For one, we don't even track individual students. Second, schools place students into classes where they cannot achieve. Algebra is the lowest placement for math in a high school. When schools finally admit that they have failed as institutions to adequately serve their communities then maybe then we can get back to the task of educating our children. Start by adopting a k-12 curriculum. Why not Singapore? You start at grade 1 and adopt the program for each year going forward. That's the only way to do it rationally and successfully.

kprugman said...

Race to the top should be called Race to stop the bleeding. Reform is a pathos. Teachers would do better resorting again to drawing sticks and dirt floors.

What will happen that will stop our current mangling of social policy dead in its tracks is district insolvency. Reform is a pyramid.

Real consequences would be followed by district consolidation. I believe in letting nature run its course. Your state has yet to learn their lesson.

Educator's real wages are about to take a plunge. Serial job loss will be the only alternative.

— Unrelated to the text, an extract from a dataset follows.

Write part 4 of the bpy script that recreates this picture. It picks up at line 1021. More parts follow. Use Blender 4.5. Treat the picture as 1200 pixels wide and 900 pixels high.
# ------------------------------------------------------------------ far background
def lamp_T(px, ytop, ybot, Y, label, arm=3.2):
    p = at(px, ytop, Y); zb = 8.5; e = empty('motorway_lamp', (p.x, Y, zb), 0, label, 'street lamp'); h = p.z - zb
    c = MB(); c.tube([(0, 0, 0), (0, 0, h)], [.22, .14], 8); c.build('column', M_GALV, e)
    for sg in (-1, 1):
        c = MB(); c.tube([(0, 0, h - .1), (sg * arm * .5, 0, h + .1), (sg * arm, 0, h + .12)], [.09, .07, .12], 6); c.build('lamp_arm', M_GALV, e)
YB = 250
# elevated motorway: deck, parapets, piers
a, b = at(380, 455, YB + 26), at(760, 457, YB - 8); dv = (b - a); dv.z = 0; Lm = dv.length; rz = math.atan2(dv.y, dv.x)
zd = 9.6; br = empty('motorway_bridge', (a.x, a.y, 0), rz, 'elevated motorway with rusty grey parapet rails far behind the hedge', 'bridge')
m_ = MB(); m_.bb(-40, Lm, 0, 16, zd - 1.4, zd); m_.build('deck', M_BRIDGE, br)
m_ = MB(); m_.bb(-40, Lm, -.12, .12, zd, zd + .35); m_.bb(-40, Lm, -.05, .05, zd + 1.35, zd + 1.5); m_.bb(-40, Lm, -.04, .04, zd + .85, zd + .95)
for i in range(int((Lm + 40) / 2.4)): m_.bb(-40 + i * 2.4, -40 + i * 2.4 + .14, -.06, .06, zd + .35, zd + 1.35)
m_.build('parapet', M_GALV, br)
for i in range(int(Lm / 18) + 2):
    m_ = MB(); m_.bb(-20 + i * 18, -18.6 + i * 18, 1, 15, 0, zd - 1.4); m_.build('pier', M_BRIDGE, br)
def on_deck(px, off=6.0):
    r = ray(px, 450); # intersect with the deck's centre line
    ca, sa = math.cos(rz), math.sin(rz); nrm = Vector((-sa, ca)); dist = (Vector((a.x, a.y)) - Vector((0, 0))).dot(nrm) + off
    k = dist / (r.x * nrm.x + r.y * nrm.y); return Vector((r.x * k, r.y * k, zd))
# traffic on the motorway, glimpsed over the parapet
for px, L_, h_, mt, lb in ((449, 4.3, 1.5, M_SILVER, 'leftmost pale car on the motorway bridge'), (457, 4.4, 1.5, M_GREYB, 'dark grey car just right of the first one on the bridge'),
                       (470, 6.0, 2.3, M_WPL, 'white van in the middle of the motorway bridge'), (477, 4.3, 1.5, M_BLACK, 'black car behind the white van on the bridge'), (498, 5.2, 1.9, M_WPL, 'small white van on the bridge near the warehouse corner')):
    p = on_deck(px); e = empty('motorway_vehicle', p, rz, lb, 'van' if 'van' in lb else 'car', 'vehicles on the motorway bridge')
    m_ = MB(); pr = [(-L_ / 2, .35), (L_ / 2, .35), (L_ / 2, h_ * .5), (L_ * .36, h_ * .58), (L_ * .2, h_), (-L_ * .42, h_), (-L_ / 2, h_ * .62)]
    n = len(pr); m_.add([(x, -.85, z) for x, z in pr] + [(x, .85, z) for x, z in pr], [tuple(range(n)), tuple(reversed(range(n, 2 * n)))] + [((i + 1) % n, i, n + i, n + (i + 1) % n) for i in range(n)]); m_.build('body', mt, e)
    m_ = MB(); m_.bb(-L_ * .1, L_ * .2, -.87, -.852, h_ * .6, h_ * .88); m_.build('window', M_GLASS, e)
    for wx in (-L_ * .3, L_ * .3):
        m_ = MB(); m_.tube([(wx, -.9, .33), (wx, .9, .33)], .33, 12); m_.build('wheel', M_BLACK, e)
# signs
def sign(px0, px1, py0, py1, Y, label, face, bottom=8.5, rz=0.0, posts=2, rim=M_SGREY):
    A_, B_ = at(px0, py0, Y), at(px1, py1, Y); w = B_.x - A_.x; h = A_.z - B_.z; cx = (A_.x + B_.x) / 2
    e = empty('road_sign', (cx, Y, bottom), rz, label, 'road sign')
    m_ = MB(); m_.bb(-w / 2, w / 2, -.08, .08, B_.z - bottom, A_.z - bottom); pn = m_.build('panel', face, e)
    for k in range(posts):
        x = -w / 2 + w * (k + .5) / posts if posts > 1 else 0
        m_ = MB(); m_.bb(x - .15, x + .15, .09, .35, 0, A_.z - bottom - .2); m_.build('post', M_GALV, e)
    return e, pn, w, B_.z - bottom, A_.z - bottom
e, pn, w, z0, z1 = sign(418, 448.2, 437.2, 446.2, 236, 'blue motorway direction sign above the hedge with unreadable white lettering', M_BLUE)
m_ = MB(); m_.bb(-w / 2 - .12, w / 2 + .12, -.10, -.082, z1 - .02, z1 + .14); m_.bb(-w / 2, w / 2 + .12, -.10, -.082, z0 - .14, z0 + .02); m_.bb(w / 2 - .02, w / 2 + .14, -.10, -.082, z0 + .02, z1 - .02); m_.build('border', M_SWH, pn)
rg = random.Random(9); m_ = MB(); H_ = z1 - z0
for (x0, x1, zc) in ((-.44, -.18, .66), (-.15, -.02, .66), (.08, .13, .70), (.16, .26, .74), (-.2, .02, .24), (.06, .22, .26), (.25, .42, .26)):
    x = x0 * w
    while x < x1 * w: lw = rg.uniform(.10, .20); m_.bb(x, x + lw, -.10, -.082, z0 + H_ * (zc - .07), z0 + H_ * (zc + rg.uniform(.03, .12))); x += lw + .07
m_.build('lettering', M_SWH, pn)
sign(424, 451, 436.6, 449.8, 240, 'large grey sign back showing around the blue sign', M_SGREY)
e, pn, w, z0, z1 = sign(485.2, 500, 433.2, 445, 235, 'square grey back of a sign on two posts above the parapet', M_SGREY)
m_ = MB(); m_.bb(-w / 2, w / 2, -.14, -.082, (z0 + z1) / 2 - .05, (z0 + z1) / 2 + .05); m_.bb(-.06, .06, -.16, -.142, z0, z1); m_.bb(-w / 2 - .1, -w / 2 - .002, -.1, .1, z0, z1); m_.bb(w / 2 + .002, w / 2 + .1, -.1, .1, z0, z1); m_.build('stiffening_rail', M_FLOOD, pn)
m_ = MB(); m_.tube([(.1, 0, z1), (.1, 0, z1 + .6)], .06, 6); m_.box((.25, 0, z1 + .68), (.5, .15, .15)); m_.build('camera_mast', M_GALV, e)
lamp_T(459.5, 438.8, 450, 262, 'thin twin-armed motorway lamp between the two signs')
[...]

Most people don't remember a depression like the 30's. Up until now it hasn't mattered whether economic policies were liberal or conservative they all benefited one sector - finance. The lack of regulations, expansion of credit, and implicit backing by government has yet to spawn the real crisis.

In parallel, there is one sector that has benefited from parents' excessive indulgence in education and that is the textbook industry which has ever since reform, with the help of government, expanded its marketing into testing, tutoring, and technology (the 3 T's).

Home schooling, vouchers, and tutoring have all benefited the private education sector and was implicitly backed by the Department of education. A policy that certainly led to all forms of financial abuses. This is the worst abuse of a government. Elitists spending their way to the top and they have debillitated public education.